● **EXERCISE DIRECTIONS**: The listing below should be copied in full, word for word.
[Start of INPUT FOR THIS TASK]
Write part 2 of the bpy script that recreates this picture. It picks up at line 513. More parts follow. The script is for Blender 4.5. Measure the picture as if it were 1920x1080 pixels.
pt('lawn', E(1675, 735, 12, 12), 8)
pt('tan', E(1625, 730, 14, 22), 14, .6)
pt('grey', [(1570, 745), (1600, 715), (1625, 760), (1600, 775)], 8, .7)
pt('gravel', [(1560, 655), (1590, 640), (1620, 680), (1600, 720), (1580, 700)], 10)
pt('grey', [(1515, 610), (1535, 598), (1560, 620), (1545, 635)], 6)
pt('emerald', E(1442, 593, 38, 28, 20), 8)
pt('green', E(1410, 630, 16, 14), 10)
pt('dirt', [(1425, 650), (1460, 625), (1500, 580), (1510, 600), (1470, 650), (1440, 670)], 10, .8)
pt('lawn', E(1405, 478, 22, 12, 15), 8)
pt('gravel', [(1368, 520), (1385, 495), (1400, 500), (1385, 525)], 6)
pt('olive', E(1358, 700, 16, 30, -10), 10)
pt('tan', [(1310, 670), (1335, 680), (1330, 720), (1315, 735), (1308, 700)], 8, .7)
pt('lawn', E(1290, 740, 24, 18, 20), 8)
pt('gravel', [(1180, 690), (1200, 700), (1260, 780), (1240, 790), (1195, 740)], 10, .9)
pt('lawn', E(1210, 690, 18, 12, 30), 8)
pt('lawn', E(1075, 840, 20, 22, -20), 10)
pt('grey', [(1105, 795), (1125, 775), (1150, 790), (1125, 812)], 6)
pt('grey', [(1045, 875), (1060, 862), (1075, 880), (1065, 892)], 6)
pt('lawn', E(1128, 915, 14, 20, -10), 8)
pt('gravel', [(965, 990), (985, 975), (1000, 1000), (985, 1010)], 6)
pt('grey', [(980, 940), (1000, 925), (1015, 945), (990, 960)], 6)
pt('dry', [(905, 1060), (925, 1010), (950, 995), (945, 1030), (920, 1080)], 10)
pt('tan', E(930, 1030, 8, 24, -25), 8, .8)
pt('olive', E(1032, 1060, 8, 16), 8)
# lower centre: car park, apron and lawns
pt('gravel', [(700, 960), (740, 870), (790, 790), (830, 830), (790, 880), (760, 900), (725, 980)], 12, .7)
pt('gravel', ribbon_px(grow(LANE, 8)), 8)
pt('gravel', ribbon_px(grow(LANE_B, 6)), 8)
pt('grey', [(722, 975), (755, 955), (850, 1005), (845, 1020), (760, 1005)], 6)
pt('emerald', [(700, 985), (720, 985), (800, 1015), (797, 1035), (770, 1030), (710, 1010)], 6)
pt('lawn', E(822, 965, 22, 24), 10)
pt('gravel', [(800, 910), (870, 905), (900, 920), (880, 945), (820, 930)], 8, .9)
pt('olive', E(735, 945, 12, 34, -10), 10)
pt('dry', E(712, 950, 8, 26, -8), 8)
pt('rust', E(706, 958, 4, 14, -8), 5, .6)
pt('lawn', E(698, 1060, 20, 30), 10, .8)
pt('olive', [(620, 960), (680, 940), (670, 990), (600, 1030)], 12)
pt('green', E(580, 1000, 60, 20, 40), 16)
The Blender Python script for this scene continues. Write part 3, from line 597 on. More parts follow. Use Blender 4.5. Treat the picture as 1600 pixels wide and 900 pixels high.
[End of INPUT FOR THIS TASK]
● **SOLUTION TO THIS EXERCISE**:
Write part 2 of the bpy script that recreates this picture. It picks up at line 513. More parts follow. The script is for Blender 4.5. Measure the picture as if it were 1920x1080 pixels.
pt('lawn', E(1675, 735, 12, 12), 8)
pt('tan', E(1625, 730, 14, 22), 14, .6)
pt('grey', [(1570, 745), (1600, 715), (1625, 760), (1600, 775)], 8, .7)
pt('gravel', [(1560, 655), (1590, 640), (1620, 680), (1600, 720), (1580, 700)], 10)
pt('grey', [(1515, 610), (1535, 598), (1560, 620), (1545, 635)], 6)
pt('emerald', E(1442, 593, 38, 28, 20), 8)
pt('green', E(1410, 630, 16, 14), 10)
pt('dirt', [(1425, 650), (1460, 625), (1500, 580), (1510, 600), (1470, 650), (1440, 670)], 10, .8)
pt('lawn', E(1405, 478, 22, 12, 15), 8)
pt('gravel', [(1368, 520), (1385, 495), (1400, 500), (1385, 525)], 6)
pt('olive', E(1358, 700, 16, 30, -10), 10)
pt('tan', [(1310, 670), (1335, 680), (1330, 720), (1315, 735), (1308, 700)], 8, .7)
pt('lawn', E(1290, 740, 24, 18, 20), 8)
pt('gravel', [(1180, 690), (1200, 700), (1260, 780), (1240, 790), (1195, 740)], 10, .9)
pt('lawn', E(1210, 690, 18, 12, 30), 8)
pt('lawn', E(1075, 840, 20, 22, -20), 10)
pt('grey', [(1105, 795), (1125, 775), (1150, 790), (1125, 812)], 6)
pt('grey', [(1045, 875), (1060, 862), (1075, 880), (1065, 892)], 6)
pt('lawn', E(1128, 915, 14, 20, -10), 8)
pt('gravel', [(965, 990), (985, 975), (1000, 1000), (985, 1010)], 6)
pt('grey', [(980, 940), (1000, 925), (1015, 945), (990, 960)], 6)
pt('dry', [(905, 1060), (925, 1010), (950, 995), (945, 1030), (920, 1080)], 10)
pt('tan', E(930, 1030, 8, 24, -25), 8, .8)
pt('olive', E(1032, 1060, 8, 16), 8)
# lower centre: car park, apron and lawns
pt('gravel', [(700, 960), (740, 870), (790, 790), (830, 830), (790, 880), (760, 900), (725, 980)], 12, .7)
pt('gravel', ribbon_px(grow(LANE, 8)), 8)
pt('gravel', ribbon_px(grow(LANE_B, 6)), 8)
pt('grey', [(722, 975), (755, 955), (850, 1005), (845, 1020), (760, 1005)], 6)
pt('emerald', [(700, 985), (720, 985), (800, 1015), (797, 1035), (770, 1030), (710, 1010)], 6)
pt('lawn', E(822, 965, 22, 24), 10)
pt('gravel', [(800, 910), (870, 905), (900, 920), (880, 945), (820, 930)], 8, .9)
pt('olive', E(735, 945, 12, 34, -10), 10)
pt('dry', E(712, 950, 8, 26, -8), 8)
pt('rust', E(706, 958, 4, 14, -8), 5, .6)
pt('lawn', E(698, 1060, 20, 30), 10, .8)
pt('olive', [(620, 960), (680, 940), (670, 990), (600, 1030)], 12)
pt('green', E(580, 1000, 60, 20, 40), 16)
The Blender Python script for this scene continues. Write part 3, from line 597 on. More parts follow. Use Blender 4.5. Treat the picture as 1600 pixels wide and 900 pixels high.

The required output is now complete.